Wednesday, June 17, 2015

Soft Shoes

My children wear different shoes in their classroom than they do when they’re outside.   It’s a Montessori thing.   (Montessori schools have lots of “things” like this that are quaintly specific to their educational model.)   In the mornings, children arrive to school, put their bag, jacket and other belongings in their cubby and change from their outside shoes into their “soft shoes” or  “slippers” as they’re also called.

When it’s time to go outside to play later in the day, they change back into their outside shoes, returning their soft shoes to their cubby.  I bought my children some new shoes (Tom’s brand) for the start of the school year—which I swear seems like three months ago—and didn’t think much of them aside from when we saw our children in school pictures and realized they spent hours each day in these shoes we never saw.

At the end of the school year, the shoes come home and I was wondering what to do about them.   We had about a week left in the school year and I asked my children if they wanted new soft shoes for their summer camps or if they liked their current ones.   My son explained his were too tight.   I asked him about them more, but he didn’t want to elaborate, which in no way surprised me.

The last day of school came and went and my son’s bag came home empty.  It came home with nothing in it.  There were not extra clothes from his cubby.  His sound book was conspicuously missing.  There was no completed painting work and his shoes, which I knew he wore each day, were absent.

I emailed his teachers and when she found them, she sent me a picture, saying she wasn’t sure if I still wanted them, but if so, here’s what they looked like:


That worn area in the front is where his toe was coming out.   Fortunately, we’d gotten new shoes the day before.  I’m glad I got them one full size larger than their current measurements. 

The Big Boy Update:  I asked my children to put up the kkckboards before we left the pool today.   I noticed my daughter had forgotten to wear shoes over to the pool so I told my son he could put both up instead.  He was upset and balked about putting both up.   He didn’t want to be helpful.  He didn’t want to do something nice for his sister.  In fact, he said his other arm was very tired and it wasn’t going to be able to carry the second kick board over to the bin.   I explained a few things to him [redacted] and then he decided he figured out how to turn his arm back on again so he could take the second kick board to be put up.

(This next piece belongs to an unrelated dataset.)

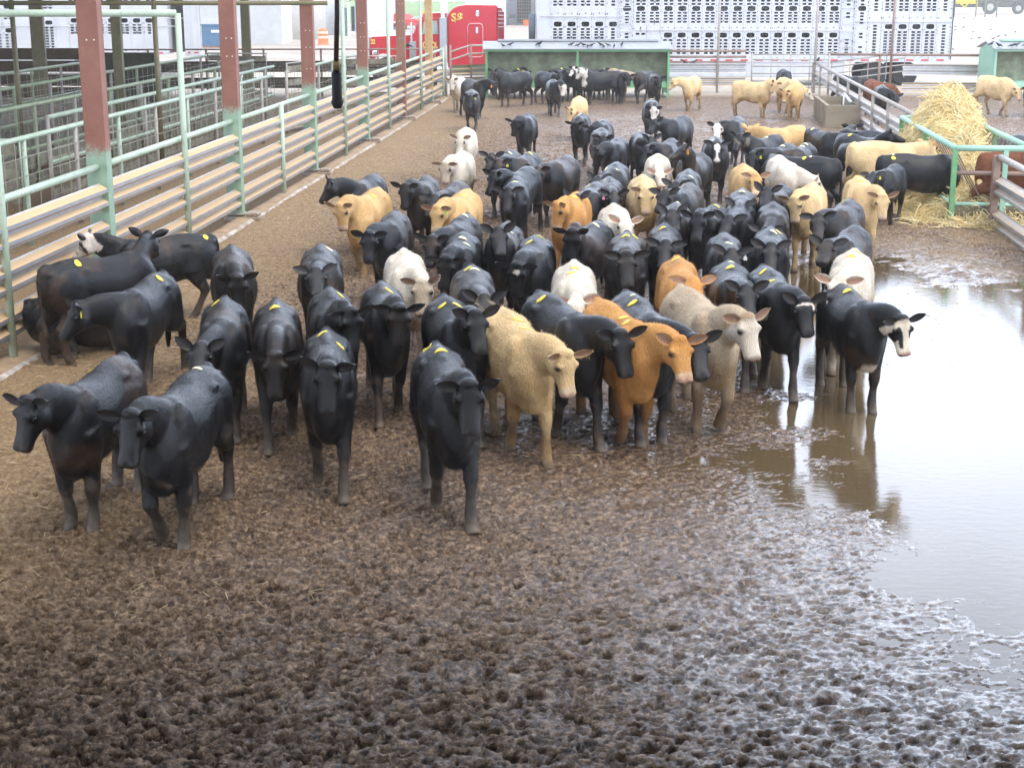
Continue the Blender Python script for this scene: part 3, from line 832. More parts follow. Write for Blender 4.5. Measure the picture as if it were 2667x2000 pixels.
def make_cow(spec, idx):
    T = spec['T']; Q = spec.get('Q'); W_ = spec.get('W'); M = spec.get('M')
    s = spec.get('s', 1.0); lying = spec.get('lie', False)
    rnd = random.Random(idx*7+3)
    th = TAILH.z*s - (0.40 if lying else 0)
    Tw = V(T[0], T[1], th + spec.get('z', 0.0))
    if 'hd' in spec: hd = R(spec['hd'])
    elif W_: 
        Ww = V(W_[0], W_[1], WITH.z*s - (0.40 if lying else 0)); hd = math.atan2(Ww.y-Tw.y, Ww.x-Tw.x)
    else:
        Qw = V(Q[0], Q[1], spec.get('qz', 1.15)*s); hd = math.atan2(Qw.y-Tw.y, Qw.x-Tw.x)
    RZ = Matrix.Rotation(hd, 3, 'Z')
    base = Tw - RZ @ (TAILH*s); base.z = spec.get('z', -0.01)
    toW = lambda p: base + RZ @ (Vector(p)*s)
    toL = lambda p: (RZ.transposed() @ (Vector(p)-base))/s
    # poll from its pixel on the sphere the neck can reach
    n0 = NECK0 + Vector((0,0,-0.40 if lying else 0))
    if Q and 'nyaw' not in spec:
        d = ray(Q[0]*VS, Q[1]*VS); c = toW(n0)
        best = None
        for t in sphere_hits(d, c, NECKL*s):
            p = toL(CAMP + d*t); v = p - n0
            v = v.normalized()
            yaw = math.atan2(v.y, v.x); el = math.asin(max(-1, min(1, v.z)))
            yaw = max(-1.25, min(1.25, yaw)); el = max(-0.75, min(0.85, el))
            v2 = Vector((math.cos(el)*math.cos(yaw), math.cos(el)*math.sin(yaw), math.sin(el)))
            pen = (v2-v).length*3 + abs(el-0.25)*0.35 + abs(yaw)*0.12
            if best is None or pen < best[0]: best = (pen, n0 + v2*NECKL)
        poll = best[1]
    else:
        yw = R(spec.get('nyaw', 0)); el = R(spec.get('el', 10))
        poll = n0 + Vector((math.cos(el)*math.cos(yw), math.cos(el)*math.sin(yw), math.sin(el)))*NECKL
    nv = (poll - n0); nyaw = math.atan2(nv.y, nv.x)
    if M:
        d = ray(M[0]*VS, M[1]*VS); c = toW(poll)
        best = None
        for t in sphere_hits(d, c, HEADL*s):
            p = toL(CAMP + d*t); v = (p - poll).normalized()
            yaw = math.atan2(v.y, v.x); el = math.asin(max(-1, min(1, v.z)))
            el2 = max(R(-80), min(R(12), el)); dy = (yaw-nyaw+math.pi) % (2*math.pi) - math.pi
            dy2 = max(-1.5, min(1.5, dy))
            v2 = Vector((math.cos(el2)*math.cos(nyaw+dy2), math.cos(el2)*math.sin(nyaw+dy2), math.sin(el2)))
            pen = (v2-v).length*2 + abs(dy2)*0.25 + abs(el2+R(48))*0.3
            if best is None or pen < best[0]: best = (pen, v2)
        hdir = best[1]
    else:
        yw = nyaw + R(spec.get('hyaw', 0)); el = R(spec.get('hel', -52))
        hdir = Vector((math.cos(el)*math.cos(yw), math.cos(el)*math.sin(yw), math.sin(el)))
    dist = (Tw-CAMP).length
    vox = min(0.034, max(0.0135, 0.0011*dist))
    lg = spec.get('legs')
    if lg is None: lg = rnd.choice(STAND if rnd.random() < 0.55 else WALK[:2])
    elif isinstance(lg, int): lg = WALK[lg]
    k = spec['k']; dark = k in 'KB'
    if k == 'R': dark = False
    me, H = cow_mesh('cow', poll, hdir, lg, vox, idx*13+5, k, spec.get('f', ''), dark, lying, spec.get('fat', rnd.uniform(0.74, 0.88)), spec.get('mud', 0.7))
    o = bpy.data.objects.new('cow', me); COL.objects.link(o)
    o.location = base; o.rotation_euler = (0, 0, hd); o.scale = (s, s, s)
    tag(o, spec['l'], 'cow', 'cattle in the muddy pen' if spec.get('g') is None else spec['g'])
    if dist < 25: fur(o, me, int(26000*min(1.0, (13/dist)**1.2)), 0.034 if spec['l'].startswith('fluffy') else 0.022, idx, dark)
    # stickers glued where the photo shows them
    tags = spec.get('tags', [])
    if tags:
        mw = Matrix.LocRotScale(base, Matrix.Rotation(hd, 3, 'Z').to_quaternion(), Vector((s,s,s)))
        mwi = mw.inverted()
        bvh = BVHTree.FromPolygons([v.co for v in me.vertices], [p.vertices for p in me.polygons])
        ol = mwi @ CAMP
        for tg in tags:
            dl = (mwi.to_3x3() @ ray(tg[0]*VS, tg[1]*VS)).normalized()
            hit, nrm, fi, ds = bvh.ray_cast(ol, dl)
            if hit is None or hit.z < 0.75 or hit.x > 0.45:
                t_ = (Vector((-0.35, 0, 1.1))-ol).dot(dl)
                hit, nrm, fi, ds = bvh.find_nearest(ol + dl*t_)
                if hit.z < 0.8 or hit.x > 0.45:
                    hit, nrm, fi, ds = bvh.find_nearest(Vector((-0.42+rnd.uniform(-.1,.1), rnd.choice((-.12,.1)), 1.2)))
            a = nrm.cross(Vector((0,0,1)))
            a = a.normalized() if a.length > 0.05 else Vector((0,1,0))
            b = nrm.cross(a).normalized()
            if abs(nrm.z) > 0.6: a = Vector((0,1,0)); a = (a-nrm*a.dot(nrm)).normalized(); b = nrm.cross(a)
            rr_ = 0.046*(tg[3] if len(tg) > 3 else 1.0); jt = [rnd.uniform(0.86, 1.08) for _ in range(14)]; cu = rnd.uniform(-0.3, 1.0)
            vs_ = []; n_ = 14
            for lay in (0.0065, 0.001):
                for rad in (0.0, 0.6, 1.0):
                    for q in range(n_ if rad else 1):
                        an = 2*math.pi*q/n_
                        j_ = jt[q] if rad == 1.0 else 1.0; p = hit + a*(rr_*1.15*rad*j_*math.cos(an)) + b*(rr_*0.85*rad*j_*math.sin(an))
                        h2 = bvh.ray_cast(p + nrm*0.08, -nrm)
                        pp = h2[0] if h2[0] is not None and (h2[0]-p).length < 0.05 else p
                        vs_.append(pp + nrm*(lay + 0.004*max(0.0, cu*rad*math.cos(an))**2))
            m1 = 1+2*n_; fs_ = []
            for lay in (0, 1):
                o0 = lay*m1
                f1 = [(o0, o0+1+q, o0+1+(q+1) % n_) for q in range(n_)] + [(o0+1+q, o0+1+n_+q, o0+1+n_+(q+1) % n_, o0+1+(q+1) % n_) for q in range(n_)]
                fs_ += f1 if lay == 0 else [f[::-1] for f in f1]
            fs_ += [(1+n_+q, m1+1+n_+q, m1+1+n_+(q+1) % n_, 1+n_+(q+1) % n_) for q in range(n_)]
            MB().add(vs_, fs_).build('back_tag', M_TAGW if (len(tg) > 2 and tg[2] == 'w') else M_TAGY, o, smooth=True)
    et = spec.get('et')
    if et:
        sgn = 1 if et[0] == 'L' else -1
        base_ = H @ Vector((0.03, 0.17*sgn, -0.005)); hx_ = (H.to_3x3() @ Vector((1,0,0))); 
        dn = Vector((0,0,-1)); sdv = (H.to_3x3() @ Vector((0,1,0)))
        fw = sdv.cross(dn).normalized()
        fw = fw if fw.dot(hx_) > 0 else -fw
        p0 = base_ + fw*0.02
        mb = MB()
        es = 1.0 if et[1] == 'o' else 0.66
        pr = [(a_*es, b_*es) for a_, b_ in ((-0.012,0.0),(0.012,0.0),(0.016,-0.03),(0.034,-0.04),(0.034,-0.095),(-0.034,-0.095),(-0.034,-0.04),(-0.016,-0.03))]
        vs_ = [p0 + sdv*a_ + Vector((0,0,1))*b_ + fw*c_ for c_ in (0, 0.005) for (a_, b_) in pr]
        nn = len(pr)
        mb.add(vs_, [tuple(range(nn))[::-1], tuple(range(nn, 2*nn))] + [(i, (i+1) % nn, nn+(i+1) % nn, nn+i) for i in range(nn)])
        mb.build('ear_tag', ETM[et[1]], o)
    return o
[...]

The Tiny Girl Chronicles:  We put regular infusions of sun screen on my daughter, but she still gets sun.   The sunscreen “life” could be better expressed as “half-life” as over time, sun does begin to get in between the chinks.  She was a little red when she got home and was going through the unexpected cold you get when your dermis is overly hot.    She and I ate outside on the porch in the hot weather and she was fine though.   Tomorrow morning, the little bit of red will be gone.   It’s not much, but it happens.   You can’t spray them wet while they’re in the pool and you can’t get them out of the pool at this age without special act of congress being passed in triplicate.

Fitness Update:  Six miles early morning and then a half-hour on the elliptical this afternoon before I joined the children at the pool.   The pool is hot, but it does help you cool off after a workout.